Local artist Ilse Gordon is running out of wall space in her Cos Cob home. Luckily, 28 of her paintings and etchings have found a new address for the summer. Since late June, a collection of Gordon's pieces have hung in the historic Bush-Holley House as part of the Greenwich Historical Society's "Community Artists Series."

The collection, titled, "Revisiting Greenwich: One Hundred Years of Summer Later" includes etchings, drawings, pastels and oil paintings. She will host an on-site gallery talk at the Bush-Holley House on Sunday, July 11 from 2 p.m. to 4 p.m.

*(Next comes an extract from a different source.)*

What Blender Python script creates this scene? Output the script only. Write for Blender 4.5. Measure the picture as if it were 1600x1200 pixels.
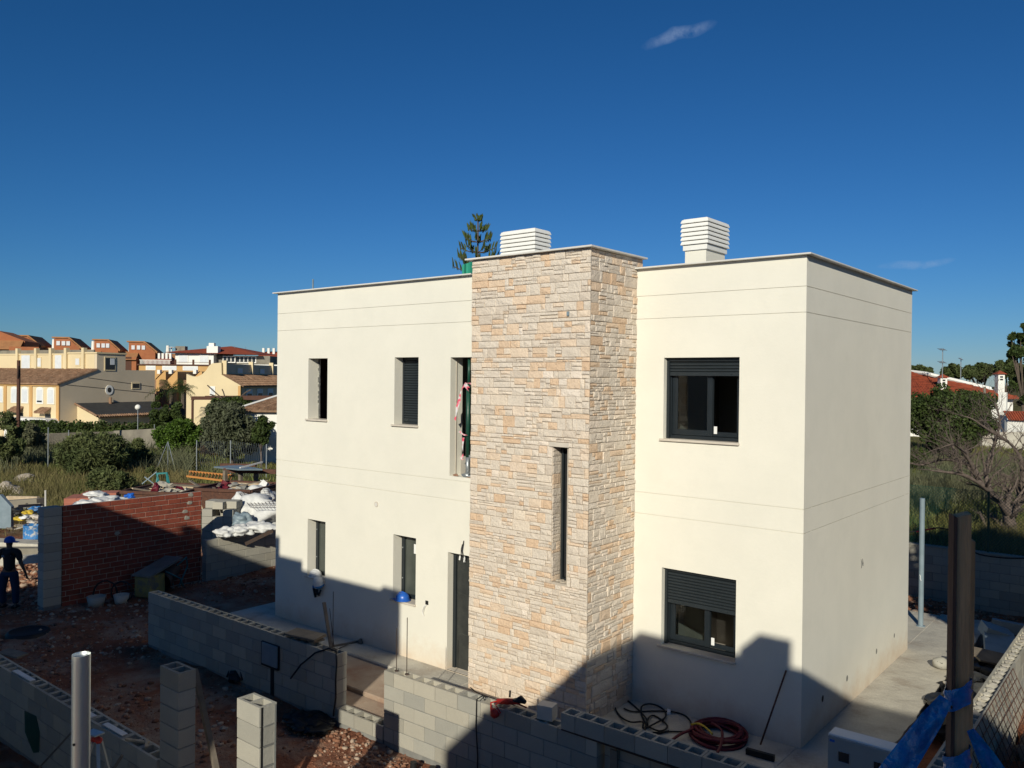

"What I love is just capturing what's there and putting my own feeling into it," she said. "Even though I'm a realist painter, I'm very passionate about my work and I think that comes out." Gordon trained in figurative painting before moving to Cos Cob in 1989 where she was inspired to paint and etch the landscapes and life throughout the area.

One of the pastel paintings in the collection is a view of the Cos Cob Railroad Bridge Gordon painted while standing on a bobbing, floating pier. Gordon discovered that over a cerntury ago, artists of the Cos Cob School painted the sights of the region, including that very bridge. This compelled Gordon to follow in their footsteps and recreate her own version of those same sights. "I was enamored by the local landscape, not really knowing about these artists who painted here over a hundred years ago," she said. The theme of the passage of time in Greenwich is apparent in all of her work.

"When John Twachtam painted there it was all fields and farmland and now there's huge trees everywhere," she said. "I had been excited about documenting, almost like a chronicler of the landscape here in town because of how much it changes."

Chronicling the evolution of Greenwich throughout the years, her collection depicts parks, neighbors' gardens, the Long Island Sound, the old Augustine farm on King Street, and other scenic staples in the community. Her process involves repeatedly painting the subjects of her work at different points in time.

"I often will go to a sight and paint repetitive scenes of the sight. At different times of year, or sometimes from day to day or hour to hour, it really varies," she said. Two paintings featured in the show depict the dramatic change in rainwater volume at Horseneck Falls before and after a thunderstorm. The same waterfall was the subject in the 1890s of Twachtman's impressionist painting, "The Cascade."